### Excerpted records
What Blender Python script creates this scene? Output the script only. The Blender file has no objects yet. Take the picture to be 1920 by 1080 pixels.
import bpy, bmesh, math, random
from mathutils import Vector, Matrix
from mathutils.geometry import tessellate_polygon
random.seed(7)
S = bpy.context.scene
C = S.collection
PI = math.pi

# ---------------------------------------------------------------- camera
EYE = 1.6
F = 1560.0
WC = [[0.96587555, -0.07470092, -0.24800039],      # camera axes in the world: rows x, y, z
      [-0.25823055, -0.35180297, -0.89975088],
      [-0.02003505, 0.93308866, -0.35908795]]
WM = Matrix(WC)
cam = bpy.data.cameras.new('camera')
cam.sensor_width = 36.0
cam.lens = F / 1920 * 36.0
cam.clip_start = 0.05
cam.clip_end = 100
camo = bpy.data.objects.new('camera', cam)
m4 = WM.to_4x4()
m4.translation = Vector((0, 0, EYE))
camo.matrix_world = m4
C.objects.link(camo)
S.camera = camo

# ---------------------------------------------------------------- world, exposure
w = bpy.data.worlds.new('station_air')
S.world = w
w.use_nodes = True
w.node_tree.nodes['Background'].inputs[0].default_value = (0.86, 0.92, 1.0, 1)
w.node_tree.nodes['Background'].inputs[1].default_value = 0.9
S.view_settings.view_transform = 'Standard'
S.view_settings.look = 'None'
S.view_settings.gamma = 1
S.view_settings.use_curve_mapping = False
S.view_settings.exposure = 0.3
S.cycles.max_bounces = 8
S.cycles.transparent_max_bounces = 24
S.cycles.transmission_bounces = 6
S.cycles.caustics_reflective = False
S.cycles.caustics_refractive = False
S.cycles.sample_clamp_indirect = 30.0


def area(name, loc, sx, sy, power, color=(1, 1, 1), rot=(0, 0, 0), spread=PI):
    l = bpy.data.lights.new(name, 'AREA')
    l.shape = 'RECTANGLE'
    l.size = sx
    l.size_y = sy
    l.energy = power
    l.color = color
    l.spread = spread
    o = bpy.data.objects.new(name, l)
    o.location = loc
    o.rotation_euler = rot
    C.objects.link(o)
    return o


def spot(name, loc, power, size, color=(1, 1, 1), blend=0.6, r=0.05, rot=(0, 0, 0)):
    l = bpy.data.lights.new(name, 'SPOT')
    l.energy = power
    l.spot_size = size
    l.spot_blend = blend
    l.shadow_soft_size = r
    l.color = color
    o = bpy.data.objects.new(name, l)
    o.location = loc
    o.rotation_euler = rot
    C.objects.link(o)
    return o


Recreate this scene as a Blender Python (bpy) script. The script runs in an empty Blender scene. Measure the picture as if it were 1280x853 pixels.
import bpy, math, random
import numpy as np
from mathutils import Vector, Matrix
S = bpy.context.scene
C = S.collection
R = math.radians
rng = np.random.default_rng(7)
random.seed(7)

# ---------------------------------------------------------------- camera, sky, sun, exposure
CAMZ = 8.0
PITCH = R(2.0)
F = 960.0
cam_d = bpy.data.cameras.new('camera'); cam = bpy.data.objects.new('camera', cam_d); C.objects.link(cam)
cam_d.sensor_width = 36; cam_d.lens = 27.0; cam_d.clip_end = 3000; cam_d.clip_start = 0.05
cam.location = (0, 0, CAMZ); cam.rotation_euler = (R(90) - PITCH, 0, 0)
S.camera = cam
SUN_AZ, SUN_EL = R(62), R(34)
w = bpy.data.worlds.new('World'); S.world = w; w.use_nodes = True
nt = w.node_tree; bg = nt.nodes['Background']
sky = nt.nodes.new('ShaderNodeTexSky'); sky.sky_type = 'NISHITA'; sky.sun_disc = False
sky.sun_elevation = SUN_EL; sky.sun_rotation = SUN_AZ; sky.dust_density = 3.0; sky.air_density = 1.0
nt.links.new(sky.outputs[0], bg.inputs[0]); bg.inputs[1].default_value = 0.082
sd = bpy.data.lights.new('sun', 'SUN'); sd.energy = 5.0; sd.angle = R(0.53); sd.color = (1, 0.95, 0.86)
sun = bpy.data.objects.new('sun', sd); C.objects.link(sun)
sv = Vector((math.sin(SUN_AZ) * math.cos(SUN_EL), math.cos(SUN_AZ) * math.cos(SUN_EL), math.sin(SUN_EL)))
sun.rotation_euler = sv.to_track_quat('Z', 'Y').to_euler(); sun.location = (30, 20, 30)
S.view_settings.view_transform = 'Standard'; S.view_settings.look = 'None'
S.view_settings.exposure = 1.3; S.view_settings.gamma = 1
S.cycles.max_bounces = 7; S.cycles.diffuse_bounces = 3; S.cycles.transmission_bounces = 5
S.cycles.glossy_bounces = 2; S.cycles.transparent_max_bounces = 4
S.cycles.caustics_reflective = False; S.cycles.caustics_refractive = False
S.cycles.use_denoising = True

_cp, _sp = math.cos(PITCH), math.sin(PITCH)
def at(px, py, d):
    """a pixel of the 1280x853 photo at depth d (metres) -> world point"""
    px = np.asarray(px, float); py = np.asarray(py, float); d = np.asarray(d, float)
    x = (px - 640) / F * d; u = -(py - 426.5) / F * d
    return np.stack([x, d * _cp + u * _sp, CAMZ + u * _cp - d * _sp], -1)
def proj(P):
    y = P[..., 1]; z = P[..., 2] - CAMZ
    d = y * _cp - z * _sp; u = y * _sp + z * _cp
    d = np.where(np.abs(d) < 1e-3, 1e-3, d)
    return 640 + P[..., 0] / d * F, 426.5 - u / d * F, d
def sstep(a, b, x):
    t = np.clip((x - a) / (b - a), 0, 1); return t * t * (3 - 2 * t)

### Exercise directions
All of the data shown above must be copied exactly.

### Response for this exercise
What Blender Python script creates this scene? Output the script only. The Blender file has no objects yet. Take the picture to be 1920 by 1080 pixels.
import bpy, bmesh, math, random
from mathutils import Vector, Matrix
from mathutils.geometry import tessellate_polygon
random.seed(7)
S = bpy.context.scene
C = S.collection
PI = math.pi

# ---------------------------------------------------------------- camera
EYE = 1.6
F = 1560.0
WC = [[0.96587555, -0.07470092, -0.24800039],      # camera axes in the world: rows x, y, z
      [-0.25823055, -0.35180297, -0.89975088],
      [-0.02003505, 0.93308866, -0.35908795]]
WM = Matrix(WC)
cam = bpy.data.cameras.new('camera')
cam.sensor_width = 36.0
cam.lens = F / 1920 * 36.0
cam.clip_start = 0.05
cam.clip_end = 100
camo = bpy.data.objects.new('camera', cam)
m4 = WM.to_4x4()
m4.translation = Vector((0, 0, EYE))
camo.matrix_world = m4
C.objects.link(camo)
S.camera = camo

# ---------------------------------------------------------------- world, exposure
w = bpy.data.worlds.new('station_air')
S.world = w
w.use_nodes = True
w.node_tree.nodes['Background'].inputs[0].default_value = (0.86, 0.92, 1.0, 1)
w.node_tree.nodes['Background'].inputs[1].default_value = 0.9
S.view_settings.view_transform = 'Standard'
S.view_settings.look = 'None'
S.view_settings.gamma = 1
S.view_settings.use_curve_mapping = False
S.view_settings.exposure = 0.3
S.cycles.max_bounces = 8
S.cycles.transparent_max_bounces = 24
S.cycles.transmission_bounces = 6
S.cycles.caustics_reflective = False
S.cycles.caustics_refractive = False
S.cycles.sample_clamp_indirect = 30.0


def area(name, loc, sx, sy, power, color=(1, 1, 1), rot=(0, 0, 0), spread=PI):
    l = bpy.data.lights.new(name, 'AREA')
    l.shape = 'RECTANGLE'
    l.size = sx
    l.size_y = sy
    l.energy = power
    l.color = color
    l.spread = spread
    o = bpy.data.objects.new(name, l)
    o.location = loc
    o.rotation_euler = rot
    C.objects.link(o)
    return o


def spot(name, loc, power, size, color=(1, 1, 1), blend=0.6, r=0.05, rot=(0, 0, 0)):
    l = bpy.data.lights.new(name, 'SPOT')
    l.energy = power
    l.spot_size = size
    l.spot_blend = blend
    l.shadow_soft_size = r
    l.color = color
    o = bpy.data.objects.new(name, l)
    o.location = loc
    o.rotation_euler = rot
    C.objects.link(o)
    return o


Recreate this scene as a Blender Python (bpy) script. The script runs in an empty Blender scene. Measure the picture as if it were 1280x853 pixels.
import bpy, math, random
import numpy as np
from mathutils import Vector, Matrix
S = bpy.context.scene
C = S.collection
R = math.radians
rng = np.random.default_rng(7)
random.seed(7)

# ---------------------------------------------------------------- camera, sky, sun, exposure
CAMZ = 8.0
PITCH = R(2.0)
F = 960.0
cam_d = bpy.data.cameras.new('camera'); cam = bpy.data.objects.new('camera', cam_d); C.objects.link(cam)
cam_d.sensor_width = 36; cam_d.lens = 27.0; cam_d.clip_end = 3000; cam_d.clip_start = 0.05
cam.location = (0, 0, CAMZ); cam.rotation_euler = (R(90) - PITCH, 0, 0)
S.camera = cam
SUN_AZ, SUN_EL = R(62), R(34)
w = bpy.data.worlds.new('World'); S.world = w; w.use_nodes = True
nt = w.node_tree; bg = nt.nodes['Background']
sky = nt.nodes.new('ShaderNodeTexSky'); sky.sky_type = 'NISHITA'; sky.sun_disc = False
sky.sun_elevation = SUN_EL; sky.sun_rotation = SUN_AZ; sky.dust_density = 3.0; sky.air_density = 1.0
nt.links.new(sky.outputs[0], bg.inputs[0]); bg.inputs[1].default_value = 0.082
sd = bpy.data.lights.new('sun', 'SUN'); sd.energy = 5.0; sd.angle = R(0.53); sd.color = (1, 0.95, 0.86)
sun = bpy.data.objects.new('sun', sd); C.objects.link(sun)
sv = Vector((math.sin(SUN_AZ) * math.cos(SUN_EL), math.cos(SUN_AZ) * math.cos(SUN_EL), math.sin(SUN_EL)))
sun.rotation_euler = sv.to_track_quat('Z', 'Y').to_euler(); sun.location = (30, 20, 30)
S.view_settings.view_transform = 'Standard'; S.view_settings.look = 'None'
S.view_settings.exposure = 1.3; S.view_settings.gamma = 1
S.cycles.max_bounces = 7; S.cycles.diffuse_bounces = 3; S.cycles.transmission_bounces = 5
S.cycles.glossy_bounces = 2; S.cycles.transparent_max_bounces = 4
S.cycles.caustics_reflective = False; S.cycles.caustics_refractive = False
S.cycles.use_denoising = True

_cp, _sp = math.cos(PITCH), math.sin(PITCH)
def at(px, py, d):
    """a pixel of the 1280x853 photo at depth d (metres) -> world point"""
    px = np.asarray(px, float); py = np.asarray(py, float); d = np.asarray(d, float)
    x = (px - 640) / F * d; u = -(py - 426.5) / F * d
    return np.stack([x, d * _cp + u * _sp, CAMZ + u * _cp - d * _sp], -1)
def proj(P):
    y = P[..., 1]; z = P[..., 2] - CAMZ
    d = y * _cp - z * _sp; u = y * _sp + z * _cp
    d = np.where(np.abs(d) < 1e-3, 1e-3, d)
    return 640 + P[..., 0] / d * F, 426.5 - u / d * F, d
def sstep(a, b, x):
    t = np.clip((x - a) / (b - a), 0, 1); return t * t * (3 - 2 * t)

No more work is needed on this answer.